To the uninitiated, hip-hop remains a perilous
enigma.
Referred to simply as "rap" by suburban cave
dwellers and other types who don't yet realize
that it's already 2002, the genre lives with the
classification that people like 2Pac, Ol' Dirty
Bastard, and Eazy E have brought to it over the
years.
Unpredictability, danger and anarchy.
Ask anyone who really knows hip-hop and they'll
tell you that the three artists mentioned above
are but the tip of the iceberg. Each accounts for
a microscopic amount of the music that has been
yet been created.
The average rock fan quivers at the thought of
even having to listen to a single "rap" song.

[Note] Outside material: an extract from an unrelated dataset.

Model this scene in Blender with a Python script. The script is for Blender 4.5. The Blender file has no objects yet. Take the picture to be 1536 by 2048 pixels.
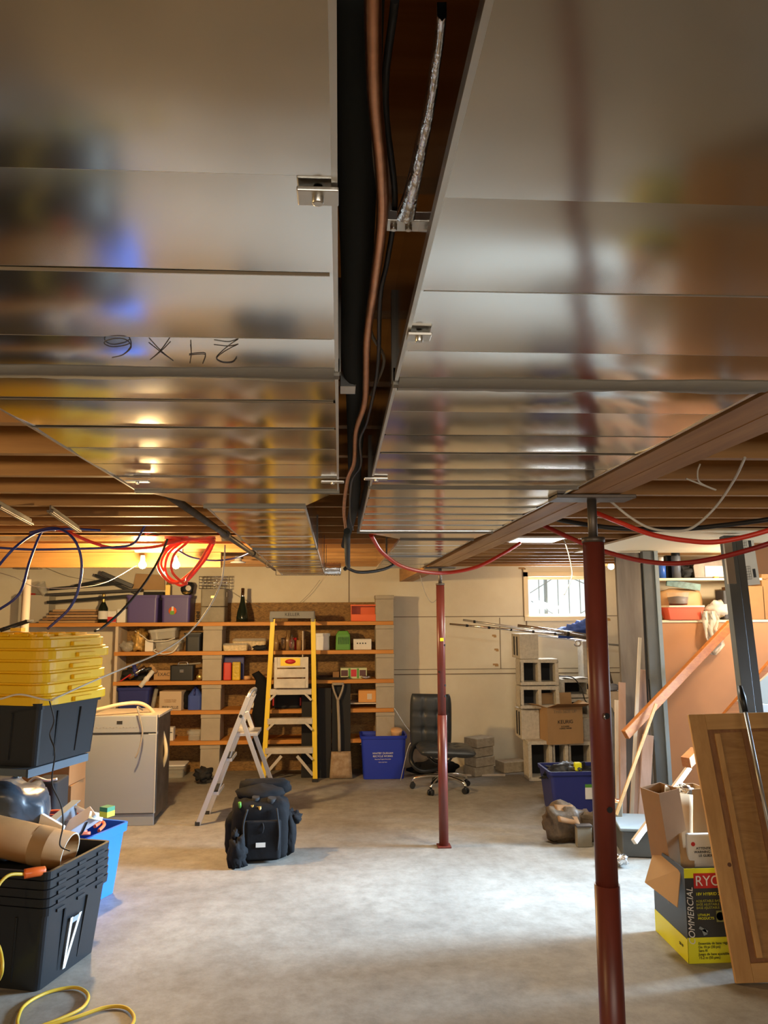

I have acquaintances that I've played, say, Gang
Starr, Pep Love, or The Swollen Members for who
look physically pained just having four bars of
sampled drums played in their company.
"Anyone can do that stuff! It's all just boring
drum-machines and crappy poetry." someone
ignorant told me last year.
A typical hip-hop DJ might look for months for a
decent "break." That's the spot on old 60's and
70's records where the music drops out and the
drummer continues the groove (like on "Apache" by
the Incredible Bongo Band).
He'll pick through stacks of LP's at swap meets,
record stores and thrift shops until he finds one
that sounds and feels right for the song he has
in mind.
Once he gets it he'll sample the best snippet
(ten seconds at most on the sworn-by, vintage
SP1200 system), then he'll loop it and possibly
layer a bass thud from a drum-machine to augment
the vintage kick sound.
He might then find another snippet of antique
noise from an old record, and loop a mere three
seconds of that section
backwards to ride over the top
of the whole track.
Two or three more sonic odds and ends, and the
first verse of the song is finished. That sounds
easy to me!
A lot easier than second-hand barre chords,
speedy drums, and a 19-year-old mewling about
being held down by society for three and a half
minutes.
The DJ will probably do something fairly similar
for the second and third verses of the track, but
the chorus might have maybe three-times as many
different sounds happening in it.
The song is now ready for vocals.
Here is some of the more notable "bad poetry"
I've heard recently. If you think you can do
better, than perhaps you should:
"Timepiece must've read early morning at least,
so I lay death's cousin, woken by the sonics of
the beast./
That somewhere deep beneath me a fracture had
seized at my neck.
Breath was it, a flag that marked the end of my
peace./
Conference of the birds I heard my mother dove
cry, not absurd just routine I'd learned.
Just keep my fucking grill locked and hope the
entropy stops me./
Stepfather's got to fight verbally when his
liver's soaked, and products come in bottles
stuck with drunken last nerve up too close."
(from "Last Good Sleep" by Company Flow, 1993)
My aunt and uncle have this raggedy old mutt
without any teeth that defecates when it walks
from place to place. It's so old it doesn't even
realize what's going on.
Rock, as I've said in this column recently, is
similarly over-the-hill, and likewise ready for
Dr. Kevorkian.
Alternative is a joke. Brit-Pop is deceased.
The recycled "punk rock" of today is stupidly
effortless to play. That's why there are so many
people doing it.
I was sick to death of the stuff by 1987, and
most of the young "rebels" I see now were
packin' warm diapers in those days.
If you're afraid of hip hop, and the voice of an
angry person (like Freddie Foxxx) worries you,
then start off with something soft, like Jazzy
Jeff & The Fresh Prince, or Vanilla Ice.
The only real difference between, say, Lil' Fame
(of M.O.P.), and Jim Lindberg (of Pennywise) is
their frame of reference.
[Pictured: M.O.P.]

Mr. Lindberg probably grew up in a nice
tree-lined neighborhood with a fluffy kitty for
inspiration, and Fame is from some worn-out
projects in Brooklyn, NY.
When Fame rhymes about life in his world I'm
wide-awake. Maybe that's because it's so
dissimilar to the relatively safe place I
inhabit.
When Lindberg sings about being a "Victim of
Reality" I just want to make him a peanut butter
sandwich.
Hip-hop is the future. Get with it people.